# Your objective:
The lines from the top of the material through the line with "PI = math.pi" are to be set down exactly. Leave the pictures out.

# Information supplied:
▼

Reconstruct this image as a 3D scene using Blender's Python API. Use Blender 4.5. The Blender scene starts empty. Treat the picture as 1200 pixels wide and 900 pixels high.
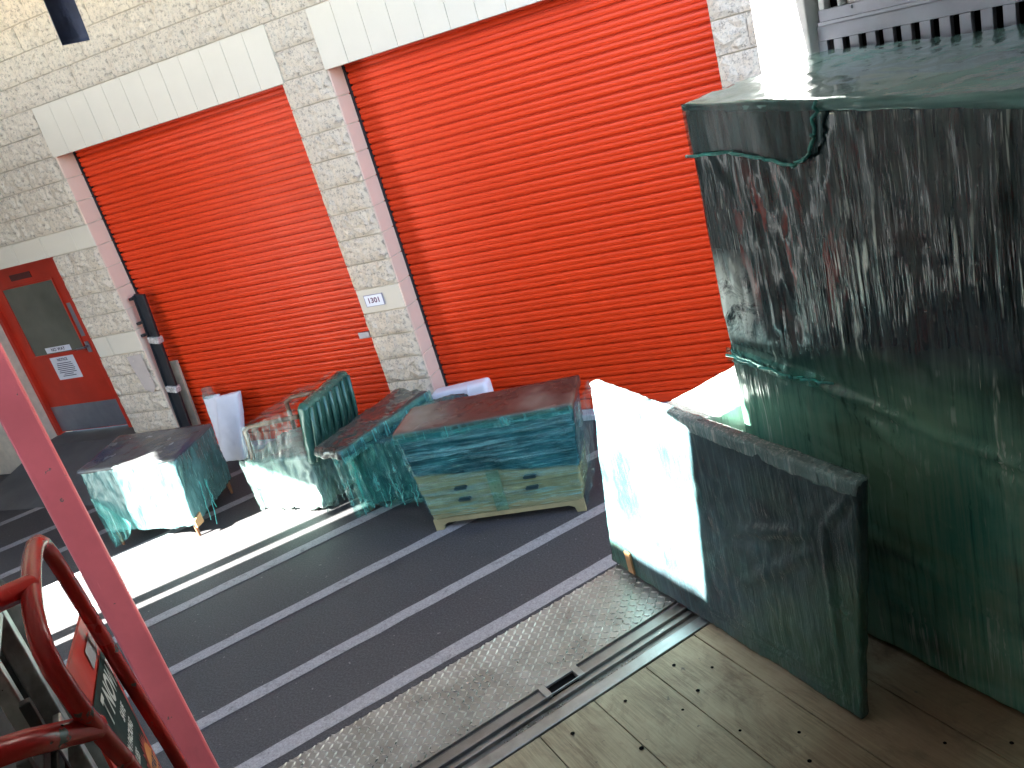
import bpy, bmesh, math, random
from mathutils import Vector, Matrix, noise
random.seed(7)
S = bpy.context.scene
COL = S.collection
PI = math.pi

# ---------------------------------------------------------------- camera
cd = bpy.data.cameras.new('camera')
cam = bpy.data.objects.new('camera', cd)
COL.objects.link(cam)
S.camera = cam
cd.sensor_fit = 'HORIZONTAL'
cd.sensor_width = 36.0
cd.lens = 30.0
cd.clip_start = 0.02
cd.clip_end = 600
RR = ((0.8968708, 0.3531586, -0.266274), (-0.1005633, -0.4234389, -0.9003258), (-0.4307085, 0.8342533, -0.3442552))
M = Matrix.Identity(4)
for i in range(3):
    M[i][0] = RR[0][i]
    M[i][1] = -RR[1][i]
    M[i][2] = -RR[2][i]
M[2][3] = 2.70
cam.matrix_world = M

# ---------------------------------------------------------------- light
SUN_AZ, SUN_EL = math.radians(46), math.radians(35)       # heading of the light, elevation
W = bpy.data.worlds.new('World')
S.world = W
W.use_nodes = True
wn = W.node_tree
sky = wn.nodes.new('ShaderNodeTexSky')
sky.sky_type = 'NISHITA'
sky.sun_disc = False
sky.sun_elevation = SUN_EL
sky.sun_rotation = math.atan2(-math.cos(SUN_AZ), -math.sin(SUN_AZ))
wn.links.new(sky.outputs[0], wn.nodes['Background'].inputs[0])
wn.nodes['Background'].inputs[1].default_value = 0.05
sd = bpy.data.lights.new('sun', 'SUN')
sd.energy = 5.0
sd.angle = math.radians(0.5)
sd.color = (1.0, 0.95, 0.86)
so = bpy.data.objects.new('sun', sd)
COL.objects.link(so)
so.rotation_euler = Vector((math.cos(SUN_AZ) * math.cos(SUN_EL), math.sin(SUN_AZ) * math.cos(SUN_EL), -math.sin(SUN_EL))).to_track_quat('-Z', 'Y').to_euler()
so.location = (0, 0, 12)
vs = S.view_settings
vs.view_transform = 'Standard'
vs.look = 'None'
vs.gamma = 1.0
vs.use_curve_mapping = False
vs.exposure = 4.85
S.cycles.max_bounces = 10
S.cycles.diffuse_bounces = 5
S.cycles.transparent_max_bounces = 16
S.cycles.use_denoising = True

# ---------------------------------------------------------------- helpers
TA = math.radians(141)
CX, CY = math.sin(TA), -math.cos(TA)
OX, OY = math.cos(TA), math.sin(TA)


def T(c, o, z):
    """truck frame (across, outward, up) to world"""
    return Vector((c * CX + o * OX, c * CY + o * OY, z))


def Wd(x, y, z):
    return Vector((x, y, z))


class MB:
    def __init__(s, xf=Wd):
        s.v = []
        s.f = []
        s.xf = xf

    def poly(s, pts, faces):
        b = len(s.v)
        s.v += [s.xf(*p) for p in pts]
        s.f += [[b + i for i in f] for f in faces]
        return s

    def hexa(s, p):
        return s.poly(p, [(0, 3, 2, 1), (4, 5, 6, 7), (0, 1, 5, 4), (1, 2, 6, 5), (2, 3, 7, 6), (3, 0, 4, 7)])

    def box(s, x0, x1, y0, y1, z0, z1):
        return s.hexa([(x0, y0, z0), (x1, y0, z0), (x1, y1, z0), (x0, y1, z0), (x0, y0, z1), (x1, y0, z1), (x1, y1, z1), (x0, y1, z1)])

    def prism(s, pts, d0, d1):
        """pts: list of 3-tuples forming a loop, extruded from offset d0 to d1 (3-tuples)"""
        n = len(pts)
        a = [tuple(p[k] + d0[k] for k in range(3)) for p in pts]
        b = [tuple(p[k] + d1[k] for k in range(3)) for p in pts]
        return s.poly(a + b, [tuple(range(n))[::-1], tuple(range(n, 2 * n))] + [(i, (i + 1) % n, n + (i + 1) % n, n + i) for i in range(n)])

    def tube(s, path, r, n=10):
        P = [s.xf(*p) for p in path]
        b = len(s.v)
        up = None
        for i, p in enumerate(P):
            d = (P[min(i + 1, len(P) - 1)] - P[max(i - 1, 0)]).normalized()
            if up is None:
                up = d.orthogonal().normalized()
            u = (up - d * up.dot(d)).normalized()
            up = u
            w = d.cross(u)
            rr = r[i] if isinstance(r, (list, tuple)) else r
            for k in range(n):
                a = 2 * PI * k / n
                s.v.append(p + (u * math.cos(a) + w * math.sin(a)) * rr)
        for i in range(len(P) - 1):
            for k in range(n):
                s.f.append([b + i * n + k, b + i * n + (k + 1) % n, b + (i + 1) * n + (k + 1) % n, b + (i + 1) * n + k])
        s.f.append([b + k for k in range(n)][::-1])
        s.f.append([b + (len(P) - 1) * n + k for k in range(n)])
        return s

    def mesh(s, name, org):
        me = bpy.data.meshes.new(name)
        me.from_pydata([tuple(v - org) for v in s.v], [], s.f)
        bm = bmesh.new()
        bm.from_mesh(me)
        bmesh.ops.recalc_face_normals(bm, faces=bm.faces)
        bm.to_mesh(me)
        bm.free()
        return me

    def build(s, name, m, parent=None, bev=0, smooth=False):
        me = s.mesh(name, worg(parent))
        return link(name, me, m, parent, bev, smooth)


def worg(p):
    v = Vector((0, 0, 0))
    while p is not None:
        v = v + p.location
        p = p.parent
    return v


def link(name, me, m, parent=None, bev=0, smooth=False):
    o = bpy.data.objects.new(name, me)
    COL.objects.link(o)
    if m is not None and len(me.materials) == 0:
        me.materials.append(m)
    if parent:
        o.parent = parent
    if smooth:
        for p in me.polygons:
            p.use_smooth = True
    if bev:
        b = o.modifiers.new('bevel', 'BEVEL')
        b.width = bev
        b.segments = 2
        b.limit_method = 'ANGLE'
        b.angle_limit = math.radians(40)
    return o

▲

# Expected answer:
Reconstruct this image as a 3D scene using Blender's Python API. Use Blender 4.5. The Blender scene starts empty. Treat the picture as 1200 pixels wide and 900 pixels high.
import bpy, bmesh, math, random
from mathutils import Vector, Matrix, noise
random.seed(7)
S = bpy.context.scene
COL = S.collection
PI = math.pi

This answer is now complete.